U.S. Senate candidate John James addresses the crowd in the rain before the start of the rally. President Donald Trump holds a rally in Lansing, Michigan on October 27, 2020, one week before the general election.

Democratic Secretary of State Jocelyn Benson has said the statewide election results must be certified before she can legally do an audit. 

More than a week ago, the James campaign and the Republican National Committee teamed up to form a legal fund as the Army veteran opposed the victory of Democratic U.S. Sen. Gary Peters in Michigan.

The James campaign has argued that the Farmington Hills businessman was well ahead before supposedly questionable votes put Peters up in Wayne County and secured the Bloomfield Township Democrat's win. Wayne County, which includes Detroit, traditionally publishes its results later than other jurisdictions around the state.

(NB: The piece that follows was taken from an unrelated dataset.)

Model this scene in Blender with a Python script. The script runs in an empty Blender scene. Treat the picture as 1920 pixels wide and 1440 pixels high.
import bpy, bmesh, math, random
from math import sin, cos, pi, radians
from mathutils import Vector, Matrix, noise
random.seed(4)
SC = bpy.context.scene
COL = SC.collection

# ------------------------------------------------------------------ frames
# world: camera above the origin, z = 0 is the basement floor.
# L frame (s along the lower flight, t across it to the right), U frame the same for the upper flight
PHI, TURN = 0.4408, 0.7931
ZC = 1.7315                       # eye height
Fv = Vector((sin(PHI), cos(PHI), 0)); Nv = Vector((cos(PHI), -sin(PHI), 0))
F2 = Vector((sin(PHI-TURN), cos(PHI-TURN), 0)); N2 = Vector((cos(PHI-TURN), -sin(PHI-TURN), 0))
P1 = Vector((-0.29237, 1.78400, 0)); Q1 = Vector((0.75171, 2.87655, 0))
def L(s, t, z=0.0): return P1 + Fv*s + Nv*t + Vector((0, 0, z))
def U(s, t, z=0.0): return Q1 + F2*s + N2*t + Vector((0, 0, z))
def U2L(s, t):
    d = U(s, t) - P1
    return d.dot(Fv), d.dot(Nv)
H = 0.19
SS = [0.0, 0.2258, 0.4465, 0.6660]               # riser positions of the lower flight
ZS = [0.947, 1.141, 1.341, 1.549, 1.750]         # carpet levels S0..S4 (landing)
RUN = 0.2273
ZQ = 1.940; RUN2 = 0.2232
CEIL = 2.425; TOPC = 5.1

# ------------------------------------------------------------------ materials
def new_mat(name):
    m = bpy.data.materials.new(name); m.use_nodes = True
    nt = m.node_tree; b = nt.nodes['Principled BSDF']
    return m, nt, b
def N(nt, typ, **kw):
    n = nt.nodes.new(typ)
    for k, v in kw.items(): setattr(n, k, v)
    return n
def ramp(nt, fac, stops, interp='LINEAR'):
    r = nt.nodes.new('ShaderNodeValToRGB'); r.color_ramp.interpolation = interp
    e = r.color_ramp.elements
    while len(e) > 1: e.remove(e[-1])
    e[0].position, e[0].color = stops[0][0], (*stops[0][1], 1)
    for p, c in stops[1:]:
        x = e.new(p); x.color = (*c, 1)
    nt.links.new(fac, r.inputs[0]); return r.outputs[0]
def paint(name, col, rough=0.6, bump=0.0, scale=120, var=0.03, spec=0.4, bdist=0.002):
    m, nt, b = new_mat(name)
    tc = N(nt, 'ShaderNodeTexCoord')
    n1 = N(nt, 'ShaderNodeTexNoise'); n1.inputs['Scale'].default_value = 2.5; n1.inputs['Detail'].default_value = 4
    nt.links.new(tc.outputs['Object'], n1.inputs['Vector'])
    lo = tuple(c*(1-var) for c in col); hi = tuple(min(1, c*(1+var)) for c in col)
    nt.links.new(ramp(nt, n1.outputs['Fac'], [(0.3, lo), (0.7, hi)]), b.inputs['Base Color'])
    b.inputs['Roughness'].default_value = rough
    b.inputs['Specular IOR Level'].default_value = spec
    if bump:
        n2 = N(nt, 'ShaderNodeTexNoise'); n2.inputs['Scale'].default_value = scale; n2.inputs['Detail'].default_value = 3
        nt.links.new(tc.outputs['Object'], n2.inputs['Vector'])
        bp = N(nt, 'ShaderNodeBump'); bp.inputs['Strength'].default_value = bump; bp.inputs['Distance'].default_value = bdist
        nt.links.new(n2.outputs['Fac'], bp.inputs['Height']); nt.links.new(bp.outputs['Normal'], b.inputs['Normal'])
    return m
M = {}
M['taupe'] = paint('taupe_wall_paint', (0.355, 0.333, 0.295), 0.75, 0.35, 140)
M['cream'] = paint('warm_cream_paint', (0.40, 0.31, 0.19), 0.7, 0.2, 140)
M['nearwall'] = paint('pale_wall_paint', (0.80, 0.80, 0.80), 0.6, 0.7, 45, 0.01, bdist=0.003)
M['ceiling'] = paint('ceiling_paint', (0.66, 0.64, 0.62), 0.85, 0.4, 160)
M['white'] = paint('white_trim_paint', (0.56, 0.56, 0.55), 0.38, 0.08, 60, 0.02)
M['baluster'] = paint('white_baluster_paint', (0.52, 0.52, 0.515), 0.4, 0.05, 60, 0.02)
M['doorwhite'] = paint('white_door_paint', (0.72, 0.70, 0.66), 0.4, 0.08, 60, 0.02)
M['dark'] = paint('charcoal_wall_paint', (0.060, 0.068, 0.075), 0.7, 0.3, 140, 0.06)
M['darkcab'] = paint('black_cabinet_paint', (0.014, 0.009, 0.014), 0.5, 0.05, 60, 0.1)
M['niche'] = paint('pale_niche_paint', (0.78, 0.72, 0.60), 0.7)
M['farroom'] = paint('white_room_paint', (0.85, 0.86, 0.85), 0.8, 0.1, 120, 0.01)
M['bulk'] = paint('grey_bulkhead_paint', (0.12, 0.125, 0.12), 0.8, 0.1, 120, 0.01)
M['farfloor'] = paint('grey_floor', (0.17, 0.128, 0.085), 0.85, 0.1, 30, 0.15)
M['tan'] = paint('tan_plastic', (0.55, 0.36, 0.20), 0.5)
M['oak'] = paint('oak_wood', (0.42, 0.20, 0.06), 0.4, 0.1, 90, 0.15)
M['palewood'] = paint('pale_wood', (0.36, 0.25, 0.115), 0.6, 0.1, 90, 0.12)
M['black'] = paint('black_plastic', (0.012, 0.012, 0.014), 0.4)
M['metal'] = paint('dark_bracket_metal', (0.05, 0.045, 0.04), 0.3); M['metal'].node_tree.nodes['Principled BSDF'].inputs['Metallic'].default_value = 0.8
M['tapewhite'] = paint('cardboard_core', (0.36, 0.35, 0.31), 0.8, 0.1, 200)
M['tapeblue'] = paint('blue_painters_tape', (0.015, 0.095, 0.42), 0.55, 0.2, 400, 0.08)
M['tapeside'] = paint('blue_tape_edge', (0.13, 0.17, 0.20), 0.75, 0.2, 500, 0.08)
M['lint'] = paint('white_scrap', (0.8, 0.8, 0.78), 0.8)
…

An attorney representing James said there were irregularities that called into the question the integrity of the election during a meeting last week of the Wayne County Board of Canvassers.

In his letter to the board, James said "irregularities and abnormalities" at the TCF Center in Detroit Nov. 3 combined with challengers who felt "harassed" were signs that "the process broke down."

The board's responsibility is to "people, not party" and the state owes "both ballot access and ballot integrity," James said in the letter. 

"I will, of course, accept the will of the people once the will of the people — not the will of the power — has been established," James said in his letter.

At a post-election press conference earlier this month, Peters laughed at accusations that Democrats cheated James out of a victory and said the Republican, who also lost two years ago to U.S. Sen. Debbie Stabenow should not be a sore loser.

"It’s sad and it’s pathetic. They lost," Peters said then. "It’s very clear. Just count the votes. I understand Mr. James has been running for four years, he’s lost twice now. I understand that doesn’t sit well with him."

The James campaign's concerns echoes those of President Donald Trump, who has refused to concede the election to President-elect Joe Biden, alleging widespread voter fraud in Michigan without solid evidence. The state courts have rejected two lawsuits about such claims, and the Trump campaign withdrew a lawsuit in Western Michigan’s federal court.